卓球日本男子がとらえた中国の背中。「4年後の金も夢じゃない」 (2ページ目)

  • 柳川悠二●文 text by Yanagawa Yuji
  • photo by JMPA

 許昕は、いわゆる"BIG4"と呼ばれる中国人選手の強豪のひとりだ。

「"BIG4"と言われている4人に、僕は過去0勝40敗くらいしています。この10何年間、一度も勝ったことない。この五輪という最高の舞台の、しかも決勝戦で勝てたことは、メダル以上の価値があったのではないかと思います」

 続く第3試合はダブルス。水谷の勢いに乗せられた丹羽・吉村真晴ペアは第1ゲームを先取する。日本男子の倉嶋洋介監督は、このダブルスが勝敗のカギを握ると考えていた。水谷でなんとか2勝し、ダブルスで1勝。それしか勝算はないと踏んでいた。目論見通りに水谷が1勝し、ダブルスでも1ゲームを先取。理想の展開だった。

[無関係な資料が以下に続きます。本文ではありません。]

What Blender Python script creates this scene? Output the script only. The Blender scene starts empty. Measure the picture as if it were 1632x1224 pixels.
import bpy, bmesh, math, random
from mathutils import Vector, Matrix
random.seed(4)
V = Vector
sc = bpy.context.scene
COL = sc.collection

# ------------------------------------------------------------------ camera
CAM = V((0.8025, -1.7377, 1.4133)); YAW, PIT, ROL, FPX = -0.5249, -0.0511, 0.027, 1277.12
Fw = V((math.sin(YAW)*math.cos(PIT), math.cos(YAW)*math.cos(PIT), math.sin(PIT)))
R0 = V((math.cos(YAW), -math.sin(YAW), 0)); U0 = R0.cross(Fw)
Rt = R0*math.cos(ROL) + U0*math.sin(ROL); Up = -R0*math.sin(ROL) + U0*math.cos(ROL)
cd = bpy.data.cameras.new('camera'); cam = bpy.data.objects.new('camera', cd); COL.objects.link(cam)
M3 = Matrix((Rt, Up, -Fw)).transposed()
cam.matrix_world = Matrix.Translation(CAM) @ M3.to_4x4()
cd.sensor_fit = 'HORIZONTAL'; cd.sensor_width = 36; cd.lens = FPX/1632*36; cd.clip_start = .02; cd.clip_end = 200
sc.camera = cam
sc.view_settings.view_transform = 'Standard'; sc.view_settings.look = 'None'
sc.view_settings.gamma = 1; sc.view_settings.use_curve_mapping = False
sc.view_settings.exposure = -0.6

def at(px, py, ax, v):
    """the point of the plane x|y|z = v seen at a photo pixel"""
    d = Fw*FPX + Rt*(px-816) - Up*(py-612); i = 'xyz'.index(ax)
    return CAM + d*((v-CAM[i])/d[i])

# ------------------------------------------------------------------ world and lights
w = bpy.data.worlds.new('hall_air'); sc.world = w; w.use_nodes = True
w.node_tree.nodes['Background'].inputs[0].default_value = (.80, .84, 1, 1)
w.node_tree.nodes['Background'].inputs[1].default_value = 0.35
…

 日本の応援団から大番狂わせを期待する歓声が、会場に響き渡った。

 一方、中国人の応援団も、大会期間中、一番の声量で「加油(ジィアヨー/頑張れの意味)」コール。日本を相手に、まさかのリードを許す展開に、当たり前に金メダルを期待していた中国のファンは、苛立ちを隠せないでいた。

 2試合連続の大金星が期待されたが、丹羽・吉村ペアは、ギアを入れ替えたような中国ペアの猛攻をしのげず、ゲームカウント1-3で落としてしまう。中国人ペアのボールの回転量が目に見えて増え、力強いスマッシュに反応できなかった。

 そして第4試合も、吉村が今大会のシングルス金メダリストである馬龍に簡単にストレート負けを喫し、日本は銀メダルに終わった。